I just want to share a conversation that took place on my wall yesterday. I'm still shocked at BLANKS comments. His name is blocked to protect him from the bullying. I'm gonna tell him the next time we meet, even though I'll always love him, my respect for him is gone. I'm very disappointed that this conversation even took place, and am still awaiting for BLANK to apologize.

Barb Soh shared a link.
"Please Remember" - A Tribute to Those Lost to Bullycide
Like · · Share · Yesterday at 10:47

1 share
BLANK SAID: I say man up. We all got picked on as kids.......why is everyone treating this as a new trend. Its a life leasson that has to be learened. Why do we coddle children these days
Yesterday at 10:56 · Like


Barb Soh: because children these days are horrible. my daughter was cyberbullied and it was horrible. no child should feel so low and degraded as children these days make them feel. you'll understand when you're a parent.
Yesterday at 11:00 · Like

BLANK SAID: I guess I see ur point.....but I always took it as a life lesson that makes u stronger. It may not have cyber bullying but it was bullying. It makes u stronger and realize how to deal with people.
Yesterday at 11:03 · Like


OUTRAGED #1 SAID:  How sad that you should say "man up". it's exactly this kind of attitude that teaches children (who eventually become adults) that it is ok to treat other people like shit and make them feel worthless.
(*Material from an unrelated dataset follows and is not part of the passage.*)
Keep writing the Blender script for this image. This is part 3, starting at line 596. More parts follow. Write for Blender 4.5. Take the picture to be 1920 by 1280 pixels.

Remember... some kids may not have parents that care either, maybe they don't have anyone to help them stand up for themselves... regardless of what their situation is at home it IS NOT just part of life. We need to be nicer to each other, as children AND adults. and there is quite a difference between coddling a child and raising them to stand up for what's right. I for one have not raised my child or taught my child that it ok to harass people, call them names, spread rumors etc. and if more parents and teachers did the same maybe the world wouldn't be such a harsh place to live in.
Yesterday at 11:34 · Like

Barb Soh: ok BLANK. you know i love you but let me tell you a couple of stories. when i had my nervous breakdown and couldn't force myself out of my bed for 7 months out of the last year my sister screamed at me, told me to pull up my big girl pants, took my daughter away from me and told me to get over it. what the hell was she thinkin? had i been able to do that don't ya think i woulda? to this day, she has my daughter legally and there ain't a damn thing i can do about it but cry because being deemed mentally insane has taken away my rights as a parent. she is still saying the same sort of things to me, hurting me more every time i talk to her, keeping my depression and anxiety at an all time high. yes, i do see myself as worthless and have on many occasions considered suicide because of her constant control over my mental status. but i know that's out of the question because of my daughter.
Yesterday at 12:13 · Like

Barb Soh: now lets move on to my 33 year old gay son. how do you think his childhood was? he would get bullied at school and then come home to his physically abusive step father who took away my ability to protect myself let alone my sons. on his school trip to washington dc, nobody wanted to room with him, and those finally assigned to do so made his trip a living hell. then he went on to college. on the first day in the dorms, students were allowed to put white boards on their doors for friends to leave messages if he wasn't in his room. that first message was not from a friend. it said "faggots must die". i made it to the university of toledo in hour and a half from mentor to protect the rights of my son. the student was caught and expelled, but that will never change what was to be my sons wonderful first day of college.
Yesterday at 12:21 · Like

Barb Soh: now on to my 25 year old son with tourettes syndrome. he made noises, his eyes blinked constantly, he would flick his fingers and he was the butt of most jokes during his school years. he too came home to that father, who used to make fun of him also. what kind of life is it for a child or adult who gets bullied. i can tell you all too well, but just the thought of what my kids went through is hopefully enough to help you see it from the other side of the coin.